Buckle up for a slasher that’s as fun as it is ferocious, Open 24 Hours (2018) is a rain-drenched nightmare soaked in paranoia and gasoline, unfolding under flickering fluorescent lights at an open-all-night gas station, with a hammer-wielding maniac lurking in the shadows.
Just sprung from the slammer and commited to stay on the right path, Mary (Vanessa Grasse) is determined to meet the conditions of her parole and find work. Her search leads her to a 24-hour gas station, where she fills out a job application. The gig’s no prize; nobody’s clamoring for it, so it comes with little scrutiny, and the owner casually shrugs off her conviction. Just like that, she's offered the job on the spot and hurled into her first shift that very night, unaware of the horrors lurking just beyond the pumps.

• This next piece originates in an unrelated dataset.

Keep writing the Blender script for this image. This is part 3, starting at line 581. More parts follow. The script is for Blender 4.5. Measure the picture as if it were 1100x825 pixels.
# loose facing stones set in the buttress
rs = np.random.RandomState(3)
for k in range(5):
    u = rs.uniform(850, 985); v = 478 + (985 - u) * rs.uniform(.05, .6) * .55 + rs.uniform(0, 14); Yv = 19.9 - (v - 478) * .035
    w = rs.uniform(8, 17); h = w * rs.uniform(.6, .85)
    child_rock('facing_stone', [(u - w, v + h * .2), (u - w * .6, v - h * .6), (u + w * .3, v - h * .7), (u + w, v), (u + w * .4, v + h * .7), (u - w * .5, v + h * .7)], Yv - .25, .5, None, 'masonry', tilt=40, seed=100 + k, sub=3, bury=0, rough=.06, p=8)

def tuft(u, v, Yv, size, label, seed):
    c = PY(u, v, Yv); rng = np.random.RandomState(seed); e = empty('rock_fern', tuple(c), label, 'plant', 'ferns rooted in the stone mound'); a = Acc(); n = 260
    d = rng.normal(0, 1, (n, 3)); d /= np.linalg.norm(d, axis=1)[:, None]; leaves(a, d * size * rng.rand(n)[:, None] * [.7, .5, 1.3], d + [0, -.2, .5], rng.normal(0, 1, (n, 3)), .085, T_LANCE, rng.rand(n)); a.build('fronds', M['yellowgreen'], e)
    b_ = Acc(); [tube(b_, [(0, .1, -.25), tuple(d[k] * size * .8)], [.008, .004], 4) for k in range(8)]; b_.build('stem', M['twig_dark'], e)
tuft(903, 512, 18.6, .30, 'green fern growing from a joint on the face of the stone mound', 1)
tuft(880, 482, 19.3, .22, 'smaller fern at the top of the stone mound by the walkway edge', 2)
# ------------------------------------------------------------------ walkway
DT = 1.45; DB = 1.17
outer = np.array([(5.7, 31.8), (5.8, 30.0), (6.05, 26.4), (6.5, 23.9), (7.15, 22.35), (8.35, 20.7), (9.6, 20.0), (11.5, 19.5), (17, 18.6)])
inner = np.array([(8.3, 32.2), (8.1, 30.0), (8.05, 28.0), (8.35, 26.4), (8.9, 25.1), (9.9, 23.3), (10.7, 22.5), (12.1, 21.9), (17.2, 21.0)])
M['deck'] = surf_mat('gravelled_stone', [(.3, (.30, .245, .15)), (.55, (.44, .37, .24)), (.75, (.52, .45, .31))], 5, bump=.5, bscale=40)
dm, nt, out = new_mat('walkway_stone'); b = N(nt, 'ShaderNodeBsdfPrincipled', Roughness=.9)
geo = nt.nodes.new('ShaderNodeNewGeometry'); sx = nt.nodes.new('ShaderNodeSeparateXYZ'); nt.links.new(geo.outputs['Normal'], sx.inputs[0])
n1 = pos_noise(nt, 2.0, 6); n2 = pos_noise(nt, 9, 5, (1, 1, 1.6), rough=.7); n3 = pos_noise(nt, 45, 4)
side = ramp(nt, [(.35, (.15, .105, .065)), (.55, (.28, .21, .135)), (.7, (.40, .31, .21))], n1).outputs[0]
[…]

Mary’s ticket to prison? Torching her ex-boyfriend James (Cole Vigue), an act of violence born from desperation, the last flaming gasp of a woman trying to claw her way out from under his control. But James wasn’t just any man; he was a nightmare stitched into real life, a notorious serial killer dubbed “The Rain Ripper” for his preference for murdering people during rainstorms, leaving a trail of bodies in his wake.
During this time, Mary earned the nickname “The Watcher,” forced to witness each of James’s brutal murders like a front-row spectator. Still, the court of public opinion painted her as a willing accomplice. Presumably, that’s the real reason she ended up behind bars, because in a world that craves villains and martyrs, there’s little room for the ones who fall somewhere in between. Unless, of course, stopping a serial killer is somehow a crime.
The movie doesn’t waste much time, throwing us into Mary’s first shift at the gas station, with her friend Debbie (Emily Tennant) dropping her off, and just like that, we’re in. It’s a welcome move; we’ve spent just enough time with Mary to care, to hope she makes it through the night. She’s lugging a suitcase emotional wreckage, teetering on the edge of sanity as she battles to hold it together. Haunted by vivid visions of her ex-boyfriend, her mind flickers between memory and madness, never quite sure if what she’s seeing is real.

The vibe and setting of the movie are where the real magic happens, drenched in constant rain and cloaked in shadows. Mary, isolated and alone, deals with strays and drifters who drift in with the storm, each one carrying just enough mystique to make danger feel like it’s always just around the corner.
The Rain Ripper is a standout, no masks, no supernatural gimmicks, just a flesh-and-blood lunatic with a hammer, stalking to the poignant melody of Dee Clark’s 'Raindrops,' which weaves softly and unsettlingly through the movie like a warning. Every time those lines drift in, it plays like a ghostly lullaby, 'So it must be raindrops, so many raindrops, it feels like raindrops, falling from my eye.'
Clad in an iconic raincoat and channeling the swagger of the Fisherman from the ’90s slasher classic 'I Know What You Did Last Summer', he ditches the hook for a hammer and carves out his own legacy, one brutal, bone-crunching swing at a time.

If there’s one real misstep, it’s the movie’s tendency to blur the line between reality and hallucination a little too often. The intent is clear, to pull us deep into Mary’s fractured psyche and make us feel the weight of her trauma, but it occasionally veers into confusion. That said, Open 24 Hours is, overall, an effective, tightly crafted slasher, atmospheric, unsettling, and sharp enough to earn its rightful place in the slasher genre.